Whilst the headline Camden story is the poor performnce of its large libraries, a more hopeful aspect of the development is the fairly resilient performance of the small libraries. These have been under attack for over a decade and have learnt to live in a situation of continuously diminishing resources. The starvation diet of the small libraries allowed the well-resourced large libraries to draw in users who would normally prefer to use their local library. Once the excessive pampering stopped, these more mobile users went elsewhere or simply stopped using libraries completely.” Camden – Response to Mea Culpa post in Public Libraies News from Alan Templeton, C-PLUG (via email).

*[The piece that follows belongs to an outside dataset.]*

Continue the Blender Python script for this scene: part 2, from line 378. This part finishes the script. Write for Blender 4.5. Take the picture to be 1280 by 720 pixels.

  • East Lothian – Focus on libraries in East Lothian – East Lothian News.  For National Libraries Day: “The major focus for the celebrations will be at the new library in the George Johnstone Centre, Tranent. Visitors can choose their books to the sound of music provided by pupils from Ross High on the Friday morning. On Saturday there will be Bookbug session with a guest appearance by Bookbug itself. Local community groups will also be on hand to talk about their work and there will be information about how to get involved in  book groups and refreshments will be served.”
  • Leicestershire – New library and museum designs – Lutterworth Mail. “At present, the building is being redeveloped into a learning and heritage hub which will house the refurbished library, museum, and Harborough District Council offices, as well as shops and businesses. The project is being funded through a loan from the Market Harborough and the Bowden’s Charity, as well as financial support from Harborough District Council and Leicestershire County Council.”
  • Newcastle – Culture clash as threat of 100% cut in arts funding divides Newcastle – Guardian.  “Jarvis’s [Dan Jarvis MP, shadow minister for libraries] stance has infuriated many: Hall wrote to him afterwards: “If as the shadow culture minister you cannot robustly and publicly defend the right of working-class and disadvantaged people to have access to libraries and culture I do not understand what you are doing holding that brief.””

“Librarian Becky Gardner told me: “A lot of our readers can’t afford the bus fare to the city library.” Her colleague, Kay Connelly, said: “People spend all day here – we’ve got the heating on, and we make people tea and coffee. It’s somewhere people can belong, and you can feel safe.” She added: “You’ll lose the younger generation, too: and then they’ll wonder why literacy rates are going down. Once we’re taken away, we won’t reopen. Once we’re gone, we’re gone.””

  • Scottish Borders – New chapter opens in library provision – Southern Reporter. “Integrated library and council contact centres have opened in Coldstream and Duns – the first in a major project being carried out by Scottish Borders Council.”
  • Tower Hamlets – Public invited to sneak peek of new Watney Market Idea Store – Advertiser. “Due to open formally in May, the branch of Tower Hamlets Council’s library and learning service in Commercial Road will replace the existing library in Watney Market.” … “Council chiefs hope the branch will replicate the successes of the Idea Store in Whitechapel Road, which they say attracts 700,000 visitors per year. Mayor of Tower Hamlets Lutfur Rahman said: “Libraries play an important role in the community, bringing people together by providing a range of excellent services including advice, training, classes and workshops all under one roof.”.
  • Wirral – National honour for Wirral’s children librarian Wirral Globe. “Sue Roe, Wirral Council’s children’s services librarian, has been awarded a Certificate of Honorary Life Membership by the Youth Libraries group of the Chartered Institute of Library and Information Professionals (CILIP).”.  Councillor in charge of libraries said “”Sue has worked tirelessly with children and young people in our libraries, helping to inspire a love of reading and stories in them and organising many events, including bringing famous writers like Julia Donaldson to Wirral.”
  • York – Leaders in library pledge – Press. £250k saving per year looked for by change to mutual.  Unison “opposes social enterprises running public services, although the council has promised full staff involvement.”.  Councillor in charge of libraries says ““As the service is currently structured, it is not viable long-term so we have to look at alternative forms of delivery.”.  “Head of library services Fiona Williams said professional librarians and archivists would lead the service, but “innovation and change” was needed.”  Opposition not happy – Conservatives say “step too far”, LibDems say ““Labour need to actually ask residents who they want to run the service and explore all options before taking this step”.